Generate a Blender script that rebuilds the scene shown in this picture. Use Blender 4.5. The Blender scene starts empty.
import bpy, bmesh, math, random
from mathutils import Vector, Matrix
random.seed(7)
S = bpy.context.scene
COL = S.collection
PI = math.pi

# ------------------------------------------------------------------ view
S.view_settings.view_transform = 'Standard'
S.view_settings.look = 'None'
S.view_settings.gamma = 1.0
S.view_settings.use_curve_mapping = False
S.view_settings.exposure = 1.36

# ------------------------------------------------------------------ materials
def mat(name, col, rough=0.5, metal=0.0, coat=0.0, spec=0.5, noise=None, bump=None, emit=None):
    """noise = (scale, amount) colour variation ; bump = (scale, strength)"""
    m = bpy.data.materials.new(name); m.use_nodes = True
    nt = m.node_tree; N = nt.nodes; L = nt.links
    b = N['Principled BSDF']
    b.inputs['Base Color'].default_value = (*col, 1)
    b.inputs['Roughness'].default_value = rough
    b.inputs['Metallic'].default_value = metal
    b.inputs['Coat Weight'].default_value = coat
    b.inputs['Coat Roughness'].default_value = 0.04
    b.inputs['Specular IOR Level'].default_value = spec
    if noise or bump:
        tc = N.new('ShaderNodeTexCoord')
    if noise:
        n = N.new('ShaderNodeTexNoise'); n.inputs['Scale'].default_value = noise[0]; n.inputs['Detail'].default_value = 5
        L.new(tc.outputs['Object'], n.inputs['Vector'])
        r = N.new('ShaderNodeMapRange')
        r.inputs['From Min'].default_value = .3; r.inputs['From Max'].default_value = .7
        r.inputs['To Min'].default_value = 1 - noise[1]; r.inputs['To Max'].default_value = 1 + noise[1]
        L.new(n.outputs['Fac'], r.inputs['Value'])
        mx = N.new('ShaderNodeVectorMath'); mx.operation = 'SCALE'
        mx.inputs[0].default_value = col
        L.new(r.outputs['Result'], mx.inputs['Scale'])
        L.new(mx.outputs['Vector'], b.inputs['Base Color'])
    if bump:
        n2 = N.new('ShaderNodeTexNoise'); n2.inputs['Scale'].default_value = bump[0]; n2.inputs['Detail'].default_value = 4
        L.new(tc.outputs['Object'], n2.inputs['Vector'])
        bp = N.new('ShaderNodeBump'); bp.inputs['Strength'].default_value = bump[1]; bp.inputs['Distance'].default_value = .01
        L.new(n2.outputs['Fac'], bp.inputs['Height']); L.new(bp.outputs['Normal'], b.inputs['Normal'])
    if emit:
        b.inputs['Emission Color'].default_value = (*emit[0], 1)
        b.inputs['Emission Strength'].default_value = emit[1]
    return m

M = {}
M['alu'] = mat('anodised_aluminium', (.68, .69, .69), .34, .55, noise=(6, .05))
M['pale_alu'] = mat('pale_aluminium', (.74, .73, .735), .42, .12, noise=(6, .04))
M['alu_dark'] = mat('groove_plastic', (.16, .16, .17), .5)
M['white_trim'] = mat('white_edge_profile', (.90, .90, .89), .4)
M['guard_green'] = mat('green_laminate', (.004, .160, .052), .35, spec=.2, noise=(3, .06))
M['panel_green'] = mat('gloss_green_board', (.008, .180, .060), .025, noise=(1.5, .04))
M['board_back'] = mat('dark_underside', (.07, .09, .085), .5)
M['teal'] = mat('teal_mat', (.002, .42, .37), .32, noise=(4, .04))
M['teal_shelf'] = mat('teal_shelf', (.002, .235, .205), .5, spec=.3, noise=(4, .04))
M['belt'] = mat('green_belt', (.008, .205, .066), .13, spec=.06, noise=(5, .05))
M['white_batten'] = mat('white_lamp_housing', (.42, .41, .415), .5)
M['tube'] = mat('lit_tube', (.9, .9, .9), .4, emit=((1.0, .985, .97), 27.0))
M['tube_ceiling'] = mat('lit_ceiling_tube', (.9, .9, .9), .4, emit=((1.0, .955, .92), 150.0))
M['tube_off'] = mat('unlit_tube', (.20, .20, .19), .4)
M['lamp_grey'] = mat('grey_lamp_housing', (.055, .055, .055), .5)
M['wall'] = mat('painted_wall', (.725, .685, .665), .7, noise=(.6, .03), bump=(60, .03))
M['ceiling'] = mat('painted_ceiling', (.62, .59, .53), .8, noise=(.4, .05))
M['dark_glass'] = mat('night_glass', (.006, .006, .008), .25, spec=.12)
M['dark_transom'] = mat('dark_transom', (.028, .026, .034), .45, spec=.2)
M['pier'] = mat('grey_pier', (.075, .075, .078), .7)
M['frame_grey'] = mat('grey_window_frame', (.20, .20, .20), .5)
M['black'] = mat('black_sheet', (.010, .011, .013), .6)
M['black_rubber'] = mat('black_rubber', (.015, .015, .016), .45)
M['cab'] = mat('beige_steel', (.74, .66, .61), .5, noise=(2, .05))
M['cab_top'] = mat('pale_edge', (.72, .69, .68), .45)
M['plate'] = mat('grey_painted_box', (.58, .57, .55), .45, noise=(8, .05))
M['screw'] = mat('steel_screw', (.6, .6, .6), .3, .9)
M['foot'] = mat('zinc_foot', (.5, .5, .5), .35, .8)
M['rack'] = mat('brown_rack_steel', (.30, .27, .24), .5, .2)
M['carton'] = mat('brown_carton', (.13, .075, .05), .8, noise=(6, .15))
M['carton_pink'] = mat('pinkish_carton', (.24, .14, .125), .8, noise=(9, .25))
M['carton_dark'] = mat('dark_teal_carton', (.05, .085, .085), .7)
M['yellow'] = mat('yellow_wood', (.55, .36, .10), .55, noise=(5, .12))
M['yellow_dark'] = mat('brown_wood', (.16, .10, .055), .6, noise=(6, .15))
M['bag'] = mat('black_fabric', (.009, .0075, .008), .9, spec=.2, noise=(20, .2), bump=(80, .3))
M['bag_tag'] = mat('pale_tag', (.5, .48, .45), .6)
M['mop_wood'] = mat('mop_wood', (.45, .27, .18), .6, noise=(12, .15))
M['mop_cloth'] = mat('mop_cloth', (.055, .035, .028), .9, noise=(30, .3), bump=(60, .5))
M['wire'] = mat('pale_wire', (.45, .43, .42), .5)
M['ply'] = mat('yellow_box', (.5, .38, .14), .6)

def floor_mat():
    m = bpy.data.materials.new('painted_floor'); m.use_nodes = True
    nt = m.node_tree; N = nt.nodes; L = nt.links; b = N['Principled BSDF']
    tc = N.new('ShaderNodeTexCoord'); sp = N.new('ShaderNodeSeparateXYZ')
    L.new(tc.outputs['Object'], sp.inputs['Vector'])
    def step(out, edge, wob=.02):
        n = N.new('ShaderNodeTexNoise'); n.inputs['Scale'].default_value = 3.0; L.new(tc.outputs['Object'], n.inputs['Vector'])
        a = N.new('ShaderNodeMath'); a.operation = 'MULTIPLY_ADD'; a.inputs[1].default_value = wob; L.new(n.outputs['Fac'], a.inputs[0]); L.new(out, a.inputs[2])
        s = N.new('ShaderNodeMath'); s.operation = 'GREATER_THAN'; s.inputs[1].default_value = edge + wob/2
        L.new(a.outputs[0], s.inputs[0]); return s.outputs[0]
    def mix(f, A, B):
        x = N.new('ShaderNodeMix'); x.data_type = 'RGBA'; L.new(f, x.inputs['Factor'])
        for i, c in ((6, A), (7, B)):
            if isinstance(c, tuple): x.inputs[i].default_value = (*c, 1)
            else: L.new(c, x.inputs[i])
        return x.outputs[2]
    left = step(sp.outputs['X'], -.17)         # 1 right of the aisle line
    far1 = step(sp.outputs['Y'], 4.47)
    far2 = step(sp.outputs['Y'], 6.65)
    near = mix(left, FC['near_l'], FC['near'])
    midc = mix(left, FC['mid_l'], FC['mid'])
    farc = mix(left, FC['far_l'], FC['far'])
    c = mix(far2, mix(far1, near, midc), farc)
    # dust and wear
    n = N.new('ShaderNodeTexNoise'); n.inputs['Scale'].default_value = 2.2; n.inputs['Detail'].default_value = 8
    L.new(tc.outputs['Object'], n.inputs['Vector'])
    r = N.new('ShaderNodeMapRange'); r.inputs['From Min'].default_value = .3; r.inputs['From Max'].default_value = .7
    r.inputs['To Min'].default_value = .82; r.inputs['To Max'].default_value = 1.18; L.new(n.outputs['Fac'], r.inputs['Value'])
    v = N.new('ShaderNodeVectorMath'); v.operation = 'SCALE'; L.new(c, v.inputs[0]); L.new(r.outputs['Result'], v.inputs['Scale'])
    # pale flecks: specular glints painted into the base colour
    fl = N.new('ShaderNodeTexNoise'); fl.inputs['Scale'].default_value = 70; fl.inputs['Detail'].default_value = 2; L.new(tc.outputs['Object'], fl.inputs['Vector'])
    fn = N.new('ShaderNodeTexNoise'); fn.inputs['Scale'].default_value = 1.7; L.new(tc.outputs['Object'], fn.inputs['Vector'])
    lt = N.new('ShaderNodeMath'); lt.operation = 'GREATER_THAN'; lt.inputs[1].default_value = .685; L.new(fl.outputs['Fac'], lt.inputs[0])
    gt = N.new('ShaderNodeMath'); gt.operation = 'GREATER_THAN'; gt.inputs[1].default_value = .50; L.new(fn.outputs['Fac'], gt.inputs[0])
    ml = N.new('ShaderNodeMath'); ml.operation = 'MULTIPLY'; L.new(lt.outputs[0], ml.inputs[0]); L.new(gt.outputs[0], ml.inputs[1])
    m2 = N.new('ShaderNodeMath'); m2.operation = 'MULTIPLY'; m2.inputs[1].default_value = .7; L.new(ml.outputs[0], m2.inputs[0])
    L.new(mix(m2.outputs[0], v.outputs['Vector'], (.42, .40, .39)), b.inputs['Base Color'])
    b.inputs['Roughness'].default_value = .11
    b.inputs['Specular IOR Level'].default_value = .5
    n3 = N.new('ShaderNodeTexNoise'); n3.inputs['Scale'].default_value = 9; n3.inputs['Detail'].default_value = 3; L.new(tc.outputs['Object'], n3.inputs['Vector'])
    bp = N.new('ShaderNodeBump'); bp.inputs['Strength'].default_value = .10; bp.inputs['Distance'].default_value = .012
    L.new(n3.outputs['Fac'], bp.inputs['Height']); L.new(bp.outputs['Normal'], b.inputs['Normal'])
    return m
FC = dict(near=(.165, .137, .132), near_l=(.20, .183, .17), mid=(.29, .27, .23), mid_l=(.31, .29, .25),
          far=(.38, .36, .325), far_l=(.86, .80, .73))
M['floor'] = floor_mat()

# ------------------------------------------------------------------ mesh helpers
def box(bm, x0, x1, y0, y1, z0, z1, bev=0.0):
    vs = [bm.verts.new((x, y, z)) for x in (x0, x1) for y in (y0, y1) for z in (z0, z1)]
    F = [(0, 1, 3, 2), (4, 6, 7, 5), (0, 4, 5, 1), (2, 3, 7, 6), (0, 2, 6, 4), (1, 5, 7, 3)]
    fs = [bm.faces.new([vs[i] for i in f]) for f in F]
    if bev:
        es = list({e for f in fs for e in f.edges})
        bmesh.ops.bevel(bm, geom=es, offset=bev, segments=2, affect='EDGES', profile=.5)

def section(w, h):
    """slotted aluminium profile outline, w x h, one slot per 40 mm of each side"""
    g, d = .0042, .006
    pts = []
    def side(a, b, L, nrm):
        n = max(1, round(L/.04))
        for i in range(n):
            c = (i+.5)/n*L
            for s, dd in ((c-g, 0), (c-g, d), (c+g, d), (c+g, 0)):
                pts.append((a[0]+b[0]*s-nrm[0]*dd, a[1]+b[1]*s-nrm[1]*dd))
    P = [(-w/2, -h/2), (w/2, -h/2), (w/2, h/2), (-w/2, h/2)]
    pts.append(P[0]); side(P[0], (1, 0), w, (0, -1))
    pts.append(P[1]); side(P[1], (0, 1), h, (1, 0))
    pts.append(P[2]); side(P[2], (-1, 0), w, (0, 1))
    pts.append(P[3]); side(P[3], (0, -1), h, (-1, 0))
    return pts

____

▸ **OBJECTIVE**
Return exactly the lines that run from the top of the listing above to the line containing "S.view_settings.exposure = 1.36", please, keeping both end lines and leaving out everything else.

▸ **OUTPUT BELOW**
Generate a Blender script that rebuilds the scene shown in this picture. Use Blender 4.5. The Blender scene starts empty.
import bpy, bmesh, math, random
from mathutils import Vector, Matrix
random.seed(7)
S = bpy.context.scene
COL = S.collection
PI = math.pi

# ------------------------------------------------------------------ view
S.view_settings.view_transform = 'Standard'
S.view_settings.look = 'None'
S.view_settings.gamma = 1.0
S.view_settings.use_curve_mapping = False
S.view_settings.exposure = 1.36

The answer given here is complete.